O silêncio do Brasil sobre a derrocada da democracia na Guiné-Bissau País que busca liderança no Sul Global está omisso diante de virtual ditadura
Vanicleia Silva Santos, Professora na Universidade da Pensilvânia (EUA); Marcos Leitão de Almeida, Professor na Universidade Federal de Juiz de Fora (MG) Abdulai Silá, Escritor guineense
Folha de S. Paulo,
A Guiné-Bissau é lembrada pelos brasileiros por sua conexão ancestral com as populações afrodescendentes, especialmente na região amazônica. Após uma longa história de escravidão, colonialismo português e independência conquistada em 1973, o país africano enfrentou desafios políticos e sociais. A guerra civil de 1998-99 deixou marcas duradouras. Desde então, a democracia tem sido instável, com frequentes mudanças de governo. Em 2020, o general Umaro Sissoco Embaló, conhecido como o "Bolsonaro da África", ganhou as eleições com um discurso religioso e étnico, voltado para as populações muçulmanas do país. Seu governo é marcado por tensões com a Assembleia Nacional Popular e o Judiciário, além de uma crise econômica persistente.
Em fevereiro de 2022, ocorreu uma suposta tentativa de golpe de Estado, seguida por tensões políticas. Em junho de 2023, a oposição obteve maioria absoluta nas eleições parlamentares, mas o presidente se recusou a indicar o líder do partido vencedor como primeiro-ministro. Com a finalidade de buscar a conciliação, a coligação vencedora indicou outro nome, que foi aceito e, então, formou-se o novo governo. No entanto, em dezembro de 2023, alegando outra "tentativa" de golpe, Sissoco dissolveu o Parlamento, sem respeitar a constituição. Para piorar, ele escolheu e nomeou um novo governo, sem consulta, e não estabeleceu data para novas eleições para o Congresso, indicando que poderão ser realizadas somente no final deste ano.
Diante das intenções ditatoriais do presidente, a oposição convocou uma manifestação pela democracia em 8 de janeiro último, mas a polícia dispersou os manifestantes antes mesmo de o ato começar. Portanto, está caracterizado o caráter ditatorial do golpe institucional e a violação da Constituição da Guiné-Bissau. Durante os dois primeiros governos Lula, o Brasil passou a ter uma presença na Guiné-Bissau com alguns programas de cooperação na área de segurança e da massiva vinda de estudantes guineenses para estudar nas universidades brasileiras.

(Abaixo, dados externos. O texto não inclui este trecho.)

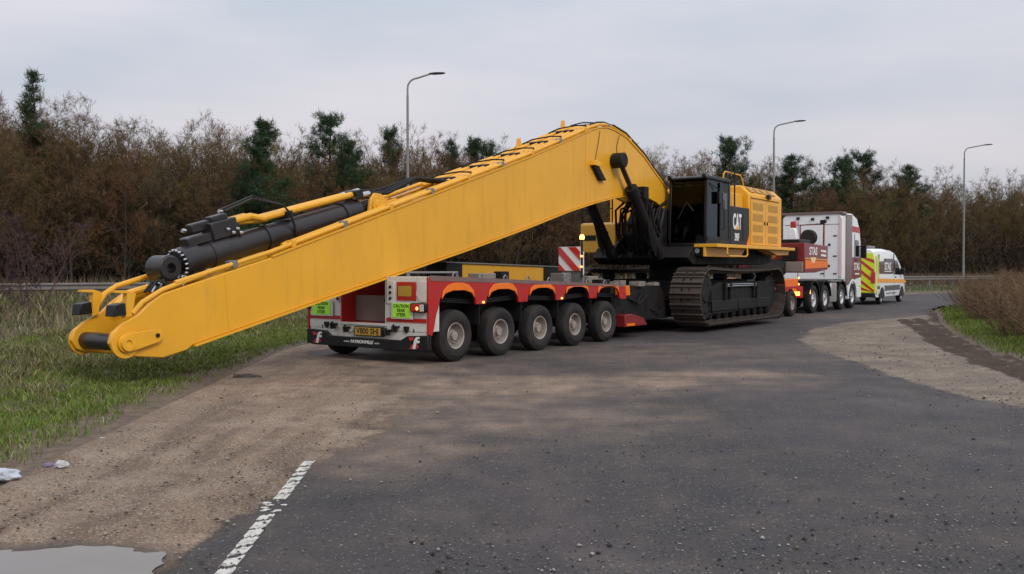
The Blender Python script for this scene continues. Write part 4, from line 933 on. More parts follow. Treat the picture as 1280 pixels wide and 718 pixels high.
# tracks
RT, YC0, YC1, ZC = .70, 10.52, 15.55, .925
def track_pos(u):
    L = YC1-YC0; per = 2*L+2*math.pi*RT; d = (u % 1)*per
    if d < L: return YC0+d, ZC-RT-.0, 180
    d -= L
    if d < math.pi*RT: a = d/RT; return YC1+RT*math.sin(a), ZC-RT*math.cos(a), 180-math.degrees(a)
    d -= math.pi*RT
    if d < L:
        sag = .05*math.sin(math.pi*d/L); return YC1-d, ZC+RT-sag, 0
    d -= L; a = d/RT; return YC0-RT*math.sin(a), ZC+RT*math.cos(a), -math.degrees(a)
PIT = (2*(YC1-YC0)+2*math.pi*RT)/54
def shoe_mesh():
    m = MB(); w = .43; h = PIT*.485
    for x0, x1 in ((-w, -.13), (-.07, .07), (.13, w)): m.box(x0, x1, -h, h, .0, .028)
    for x0, x1 in ((-.131, -.069), (.069, .131)): m.box(x0, x1, -h, -.045, .0, .028); m.box(x0, x1, .035, h, .0, .028)
    m.prism([(-h, .027), (-h+.012, .075), (-h+.032, .075), (-h+.05, .027)], -w, w); m.prism([(.055, .027), (.062, .062), (.078, .062), (.088, .027)], -w, w)
    m.box(-.11, .11, -h*1.02, h*1.02, -.07, .001)
    me = m.mesh('track_shoe'); me.materials.append(STEEL); return me
SH = shoe_mesh()
def wheelm(m, x0, x1, y, z, r, n=24):
    m.lathe([(x0, 0), (x0, r*.72), (x0+.03, r*.8), (x0+.03, r), (x1-.03, r), (x1-.03, r*.8), (x1, r*.72), (x1, r*.3), (x1+.03, r*.26), (x1+.03, 0)], (0, y, z), n)
for sg in (1, -1):
    cx = 1.745*sg
    m = MB(); m.prism([(10.75, .55), (10.6, .75), (10.8, 1.1), (11.4, 1.28), (14.9, 1.28), (15.5, 1.1), (15.7, .75), (15.4, .50), (11.1, .42)], cx-.24, cx+.24); tk = m.build('track', DRK, EX, bevel=.03)
    m = MB()
    for i in range(9): wheelm(m, cx-.22, cx+.22, 10.95+.545*i, .42, .13, 16)
    for y_ in (12.1, 14.2): wheelm(m, cx-.18, cx+.18, y_, 1.42, .10, 14)
    each(m, 'roller', DRK, tk)
    m = MB(); wheelm(m, cx-.26, cx+.24, YC0, ZC, .60, 32); m.build('idler', DRK, tk)
    m = MB(); wheelm(m, cx-.2, cx+.2, YC1, ZC, .52, 32)
    for k in range(17): a = 2*math.pi*k/17; m.prism([(YC1+.50*math.cos(a-.08), ZC+.50*math.sin(a-.08)), (YC1+.61*math.cos(a-.03), ZC+.61*math.sin(a-.03)), (YC1+.61*math.cos(a+.03), ZC+.61*math.sin(a+.03)), (YC1+.50*math.cos(a+.08), ZC+.50*math.sin(a+.08))], cx-.05, cx+.05)
    m.build('sprocket', DRK, tk)
    xo = cx+.25*sg
    for (y0, y1) in ((10.9, 12.7), (12.75, 14.2), (14.25, 15.3)): MB().box(min(xo, xo+.03*sg), max(xo, xo+.03*sg), y0, y1, .52, .80).build('track_guard', BLK, tk, bevel=.01)
    m = MB()
    for z in (1.17, 1.22): m.cyl((xo+.06*sg, 11.7, z), (xo+.06*sg, 14.1, z), .018, n=8)
    each(m, 'step_bar', CHROME, tk)
    m = MB()
    for y_ in (11.75, 12.1, 13.9, 14.15): m.box(min(xo, xo+.09*sg), max(xo, xo+.09*sg), y_-.05, y_+.05, 1.08, 1.28); m.box(min(xo, xo+.07*sg), max(xo, xo+.07*sg), y_-.03, y_+.03, .8, 1.1)
    each(m, 'step_bracket', DRK, tk, .008)
    for i in range(54):
        y_, z_, a = track_pos(i/54+.004); o = bpy.data.objects.new('track_shoe', SH); COL.objects.link(o); o.parent = tk
        o.location = (cx, y_-13.1, z_); o.rotation_euler = (R(-a), 0, 0)
m = MB(); m.box(-1.55, 1.55, 11.6, 14.7, .82, 1.35); m.lathe([(1.34, 0), (1.34, .85), (1.75, .85), (1.75, 0)], (0, 13.15, 0), 32, 'z'); m.build('carbody', DRK, EX, bevel=.03)
m = MB(); m.prism([(10.95, 1.76), (10.6, 1.95), (10.9, 2.24), (17.1, 2.24), (17.1, 1.86), (16.2, 1.76)], -1.45, 1.45); m.build('swing_frame', DRK, EX, bevel=.02)
m = MB()
for sg in (1, -1): m.prism([(11.0, 2.2), (10.25, 1.9), (10.1, 2.05), (10.4, 2.35), (11.9, 3.05), (12.5, 3.05), (13.1, 2.2)], sg*.56-.04, sg*.56+.04)
each(m, 'boom_bracket', DRK, EX, .01)
# deck, catwalk
dk = MB().box(1.46, 2.12, 10.98, 17.35, 2.22, 2.31).build('catwalk', YEL, EX, bevel=.01)
MB().prism([(10.98, 1.97), (10.98, 2.215), (13.9, 2.215), (13.6, 2.02), (13.2, 1.97)], 1.72, 1.78).build('side_skirt', YEL, dk, bevel=.01)
MB().prism([(15.3, 2.215), (17.3, 2.215), (17.2, 2.08), (16.2, 2.06)], 1.6, 1.95).build('tail_bracket', YEL, dk, bevel=.01)
m = MB(); m.tube([(2.13, 11.65, 2.24), (2.14, 11.62, 2.05), (2.14, 11.75, 1.99), (2.14, 13.0, 1.99), (2.14, 13.12, 2.05), (2.13, 13.1, 2.24)], .022, 7); m.build('fold_rail', YEL, dk)
# cab
CX0, CX1, CY0, CY1, CZ0, CZ1 = .64, 1.76, 11.1, 12.78, 1.97, 4.13
cabp = MB().box(CX0, CX1, CY0, CY1, CZ0, 2.34).build('cab', BLK, EX, bevel=.03, label='black operator cab with large windows')
fy = lambda z: CY0-.0+.10*max(0, (z-3.0)/1.1)      # windscreen leans back at the top
m = MB()
for x in (CX0, CX1-.08): m.prism([(CY0, 2.33), (CY0+.09, 2.33), (CY0+.10, 3.1), (fy(4.05)+.09, 4.05), (fy(4.05), 4.05), (CY0, 3.0)], x, x+.08)
for x in (CX0, CX1-.07): m.box(x, x+.07, CY1-.10, CY1, 2.33, 4.05); m.box(x, x+.07, 12.02, 12.12, 2.33, 4.05); m.prism([(CY0, 2.335), (CY0, 2.46), (CY1, 2.46), (CY1, 2.335)], x+.003, x+.067)
m.build('frame_posts', BLK, cabp, bevel=.012)
MB().prism([(CY0+.0, 4.04), (CY0-.02, 4.10), (CY0+.12, 4.15), (CY1-.1, 4.16), (CY1+.01, 4.10), (CY1+.01, 4.04)], CX0-.02, CX1+.02).build('cab_roof', BLK, cabp, bevel=.03)
MB().box(CX0+.02, CX1-.02, CY1-.03, CY1+.02, 2.34, 4.03).build('rear_wall', TRIM, cabp)
MB().prism([(CY0+.02, 2.36), (CY0+.035, 2.36), (CY0+.045, 3.0), (fy(4.03)+.045, 4.03), (fy(4.03)+.03, 4.03), (CY0+.03, 3.0)], CX0+.08, CX1-.08).build('windscreen', GLS, cabp)
MB().box(CX1-.03, CX1-.018, CY0+.10, 12.02, 2.46, 4.03).build('side_window', GLS2, cabp); MB().box(CX0+.018, CX0+.03, CY0+.1, CY1-.1, 2.46, 4.03).build('side_window', DGLS, cabp)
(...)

Isso gerou um saldo muito positivo, como a formação de milhares de quadros qualificados para a Guiné-Bissau, que possui precária estrutura de ensino superior. O impeachment de Dilma Rousseff (PT) em 2016 e os governos seguintes mudaram as prioridades diplomáticas brasileiras para a África. O governo Lula 3 representa uma esperança na retomada das relações Brasil-África. Porém, o país está omisso diante desta ditadura virtualmente instaurada na Guiné.
O Itamaraty emitiu apenas uma nota curta na qual declara que "acompanha com preocupação a corrente situação na Guiné-Bissau, no âmbito da qual foi recentemente dissolvida a Assembleia Nacional Popular, eleita em julho passado. O Brasil insta ao diálogo entre as partes e conclama as autoridades ao respeito dos direitos fundamentais". Esta fraquíssima nota pública contrasta com o enorme esforço diplomático do governo para dialogar nos conflitos na Ucrânia, Venezuela e em Gaza, por exemplo. Apesar de haver muitos países envolvidos nos casos citados, o Brasil buscou se apresentar como mediador.
No entanto, no caso da Guiné-Bissau, onde há uma enorme conexão com o Brasil, o governo segue se omitindo, deixando os diálogos com Portugal e até mesmo com os EUA. Esse episódio nos lembra que, em 1974, Samora Machel questionou a ausência do Brasil durante a luta contra o colonialismo e recusou a presença brasileira na celebração da independência de Moçambique e a abertura de uma embaixada em Maputo. Portanto, o Brasil não pode negligenciar essa grave ameaça à democracia em um momento em que busca a liderança do Sul Global.
O país deve dialogar ativamente entre as diferentes partes para defender a democracia e os direitos humanos também na Guiné-Bissau. A valorização dos laços com a África deve ir além da celebração das ancestralidades africanas em nossa sociedade e se efetivar em uma verdadeira cooperação.